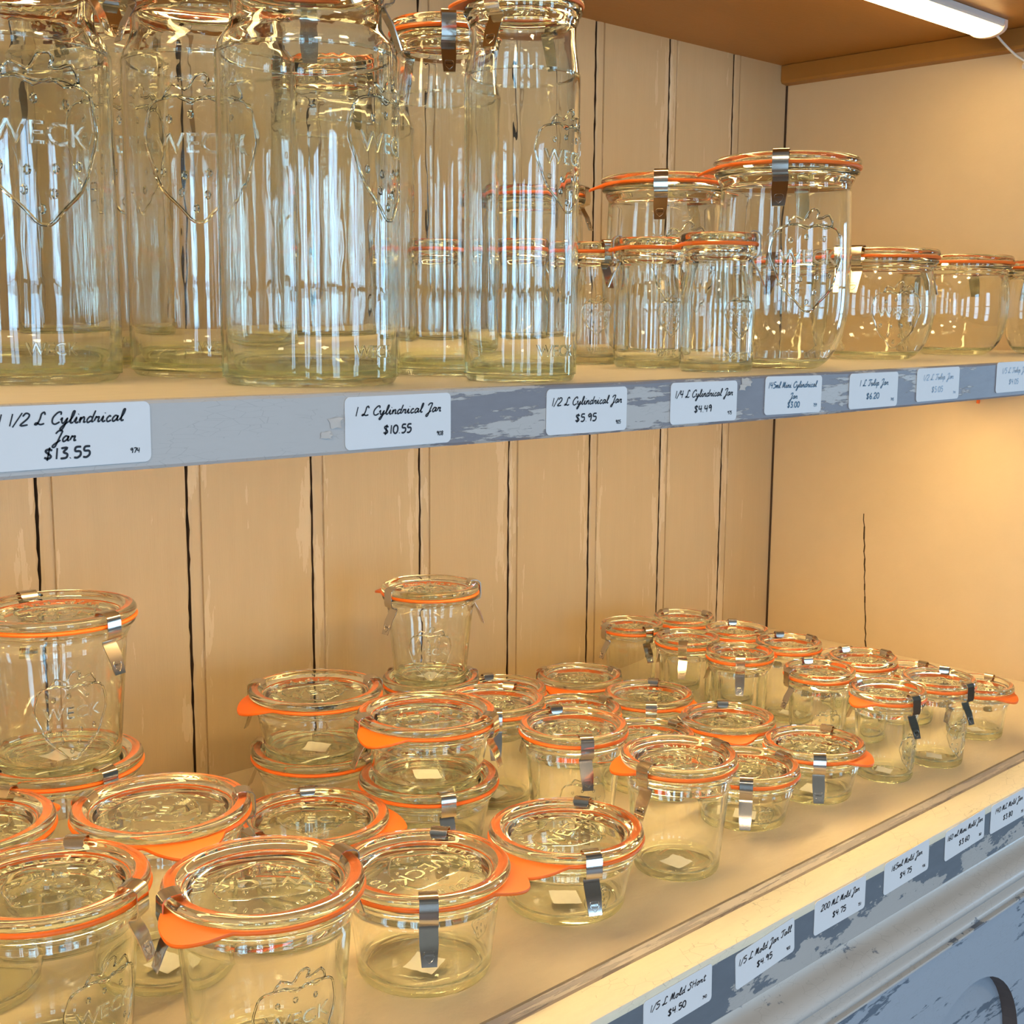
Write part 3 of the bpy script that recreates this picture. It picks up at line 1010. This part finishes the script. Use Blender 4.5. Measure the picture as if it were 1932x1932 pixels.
# --- on the shelf -------------------------------------------------
def sh(t, px, py, clips, tab, label, group, **k):
    return jar(t, px, py, shelf_z(px) + 0.0002, clips, tab, label, group, **k)

#SHELFJARS
sh('cyl_huge', -1.0992, -0.2775, [307, 137], None, 'widest tall glass jar, standing above the $13.55 price label', G1, emb=18)
sh('cyl_huge_high', -0.9676, -0.1025, [265, 74], None, 'tall glass jar standing behind the gap above the $13.55 label, only its middle showing', G1, emb=26)
sh('cyl_big_back', -0.9692, -0.2622, [177, 359], None, 'tall glass jar just behind and left of the jar above the $10.55 label', G1, emb=-8)
sh('cyl_big', -0.9829, -0.3823, [335, 53], None, 'tall clear cylindrical jar standing above the $10.55 price label', G1, emb=60)
sh('cyl_big', -0.8201, -0.1881, [24, 114], None, 'tall glass jar hidden behind the jar above the $10.55 label', G1)
sh('cyl_mid', -0.8422, -0.3281, [234, 99], None, 'slim tall jar with an orange ring behind, between the $10.55 and $5.95 jars', G1)
sh('cyl_mid', -0.8599, -0.4163, [198, 16], 156, 'slim tall jar with a big orange tab, above the $5.95 label', G1, emb=52)
sh('cyl_mini', -0.6513, -0.3993, [297, 87], 149, 'small cylindrical jar above the $4.49 label, in front of the big tulip jar', G2, emb=38)
sh('cyl_mini', -0.6392, -0.3268, [145, 340], 160, 'small cylindrical jar with orange tab, second in the row back from the $4.49 label', G2, emb=40)
sh('cyl_mini', -0.6225, -0.2517, [251, 73], None, 'small cylindrical jar with a brown-toned clip, half hidden by the slim $5.95 jar', G2, emb=12)
sh('cyl_mini', -0.6882, -0.2447, [336, 116], None, 'small cylindrical jar seen only through the slim jar above the $5.95 label', G2)
sh('cyl_mini', -0.7318, -0.1888, [330, 120], None, 'small cylindrical jar seen only through the back slim jar left of the $5.95 label', G2)
sh('tulip', -0.5680, -0.3952, [210, 20], 140, 'big tulip jar with a dark clip in front, tallest of the tulip jars in front', G3, emb=22)
sh('tulip', -0.5302, -0.2492, [216, 10], 150, 'big tulip jar with a bright clip, behind the row of small cylindrical jars', G3, emb=22)
sh('tulip', -0.5362, -0.0962, [290, 115], None, 'big tulip jar mostly hidden behind the slim $5.95 jar, one clip showing', G3)
sh('tulip_low', -0.2926, -0.2180, [189, 4], None, 'low tulip jar seen through the big front tulip jar', G3)
sh('tulip_low', -0.3459, -0.3421, [191, 331], None, 'low bowl-shaped tulip jar with a clip, right beside the big front tulip jar', G3, emb=22)
sh('tulip_low', -0.1716, -0.3272, [7, 57], None, 'low bowl-shaped tulip jar without front clip, second right of the big tulip jar', G3, emb=-60)
sh('tulip_small', -0.0905, -0.3841, [354, 54], None, 'small tulip jar cut off by the right edge of the picture', G3)

# --- on the deck --------------------------------------------------
#DECKJARS
jar('mold_tall', -1.0260, -0.1430, 0.1017, [86, 287], None, 'tall jar with a raised emblem stacked on another jar by the back boards', G4, emb=12, sticker=20)
jar('mold_tall', -1.0260, -0.1450, 0.0002, [278, 111], None, 'tall jar with a second jar on its lid, at the left by the back boards', G4)
jar('mold_tall', -1.1200, -0.2150, 0.0002, [38, 88], 16, 'wide jar cut by the left edge, in front of the two stacked jars', G4, lidrot=-45)
jar('mold_tall', -1.1170, -0.3250, 0.0002, [47, 303], None, 'nearest wide jar at the lower left corner with a bright steel clip', G4, emb=38, lidrot=-60)
jar('mold_tall', -1.0200, -0.2700, 0.0002, [127, 337], 257, 'wide jar whose orange tab points to the front, behind the two nearest jars', G4, sticker=20, lidrot=130)
jar('mold_tall', -1.0310, -0.3999, 0.0002, [168, 355], 194, 'big wide jar in the front with a dark clip and orange tab at its left', G4, emb=22, lidrot=150)
jar('mold_low', -0.8880, -0.2400, 0.0002, [60, 181], 322, 'low wide jar with an orange tab to the right, behind the big front jar', G4, sticker=40, lidrot=-40)
jar('mold_mid', -0.9032, -0.3796, 0.0002, [38, 233], 308, 'wide jar with a dark upright front clip and a square white sticker inside', G4, emb=120, sticker=25, lidrot=190)
jar('mold_low', -0.7728, -0.3760, 0.0002, [30, 243], 199, 'low wide jar with its orange tab touching the neighbouring tab, in the front row', G4, emb=30, sticker=55, lidrot=20)
jar('mold_low', -0.8010, -0.1210, 0.0497, [127, 345], 170, 'low wide jar on top of another against the back boards, orange tab to the left', G4, sticker=40)
jar('mold_low', -0.8010, -0.1230, 0.0002, [282, 125], None, 'low wide jar under the stacked jar against the back boards', G4)
jar('mold_low', -0.7750, -0.2300, 0.0497, [161, 298], 189, 'low wide jar stacked on another in mid deck, clips at both sides', G4, emb=100, sticker=60, lidrot=160)
jar('mold_low', -0.7750, -0.2320, 0.0002, [245, 94], None, 'low wide jar carrying a stacked jar in the middle of the deck', G4)
jar('tumbler', -0.6720, -0.1120, 0.0822, [177, 336], 114, 'tall tumbler-shaped jar standing on another jar against the back boards', G5, emb=0, sticker=10)
jar('tumbler', -0.6730, -0.1140, 0.0002, [347, 103], None, 'tumbler-shaped jar under the one standing highest against the back boards', G5)
jar('squat', -0.5539, -0.0804, 0.0002, [69, 263], None, 'squat jar right of the highest stacked tumbler, black clip at its back left', G5)
jar('tumbler', -0.6770, -0.2001, 0.0002, [27, 229], None, 'tumbler-shaped jar directly right of the stacked pair in the middle of the deck', G5, sticker=15)
jar('squat', -0.4657, -0.1006, 0.0002, [115, 342], 198, 'squat jar against the back boards, left of the small back-row jars', G5)
jar('squat', -0.5490, -0.1730, 0.0002, [357, 159], None, 'squat jar wedged behind the tumbler with two bright clips', G5)
jar('tumbler', -0.6767, -0.2913, 0.0002, [66, 237], None, 'tumbler-shaped jar with a white gleaming clip at the back and one in front', G5, emb=15, sticker=70, lidrot=140)
jar('squat', -0.4630, -0.1890, 0.0002, [34, 223], 279, 'squat jar with one clip at the back and one bright clip at its front', G5)
jar('squat', -0.5590, -0.2670, 0.0002, [0, 209], None, 'squat jar mostly hidden behind the front tumbler with the left orange tab', G5)
jar('squat', -0.4670, -0.2850, 0.0002, [44, 144], 228, 'squat jar with no front clip, in front of the small back jars', G5)
jar('tumbler', -0.6705, -0.3916, 0.0002, [349, 184], 151, 'front tumbler-shaped jar with an orange tab to the left and white sticker inside', G5, sticker=5, lidrot=220)
jar('squat', -0.5574, -0.3712, 0.0002, [347, 216], None, 'squat jar in the front row with a black clip and a raised emblem', G5, emb=28, sticker=30)
jar('squat', -0.4685, -0.3770, 0.0002, [17, 219], 278, 'squat jar in the front row with a pink-orange tab to the right', G5, sticker=10)
jar('mini', -0.3646, -0.0810, 0.0002, [253, 164], None, 'small jar against the back boards, leftmost of the small jars', G6)
jar('mini', -0.2982, -0.0984, 0.0002, [345, 84], None, 'small jar hidden in the far back corner behind two others', G6)
jar('mini', -0.3670, -0.1580, 0.0002, [211, 88], None, 'small jar with a bright hanging clip, second row of the small jars', G6)
jar('mini', -0.3000, -0.1710, 0.0002, [46, 266], None, 'small jar in the back row left of the corner, black clip at its rear', G6)
jar('mini', -0.3735, -0.2287, 0.0002, [217, 96], 341, 'small jar with an emblem clip in front and orange tab to the right', G6)
jar('mini', -0.3062, -0.2396, 0.0002, [53, 347], None, 'small jar behind with a black and gold clip, two clips at its back', G6, sticker=10)
jar('mini_low', -0.2180, -0.2550, 0.0002, [32, 174], None, 'small jar near the right wall, only its rim and dark clip showing', G6)
jar('mini', -0.3030, -0.3220, 0.0002, [346, 67], None, 'small jar behind with one dark clip at its right rim, middle of the group', G6)
jar('mini', -0.3714, -0.3178, 0.0002, [55, 156], None, 'small jar with a pale clip at the back and a drooping clip left', G6, emb=20)
jar('mini', -0.3840, -0.3960, 0.0002, [253, 93], 168, 'small tall jar in the front row with an orange tab to the left', G6, emb=60, sticker=20)
jar('mini_low', -0.2185, -0.3250, 0.0002, [1, 149], None, 'small low jar with one dark clip, in the row beside the right wall', G6)
jar('mini', -0.3160, -0.4080, 0.0002, [18, 259], None, 'small jar with a gold clip on top and a blue-grey clip in front', G6, emb=55, sticker=30)
jar('mini_low', -0.2134, -0.3970, 0.0002, [7, 163], 261, 'small low jar at the far right with an orange tab pointing right', G6, sticker=60)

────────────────

■ TASK GOAL
Take the material above from its first line through the line holding "return jar(t, px, py, shelf_z(px)" and set it down exactly, without the pictures.

■ COMPLETE OUTPUT
Write part 3 of the bpy script that recreates this picture. It picks up at line 1010. This part finishes the script. Use Blender 4.5. Measure the picture as if it were 1932x1932 pixels.
# --- on the shelf -------------------------------------------------
def sh(t, px, py, clips, tab, label, group, **k):
    return jar(t, px, py, shelf_z(px) + 0.0002, clips, tab, label, group, **k)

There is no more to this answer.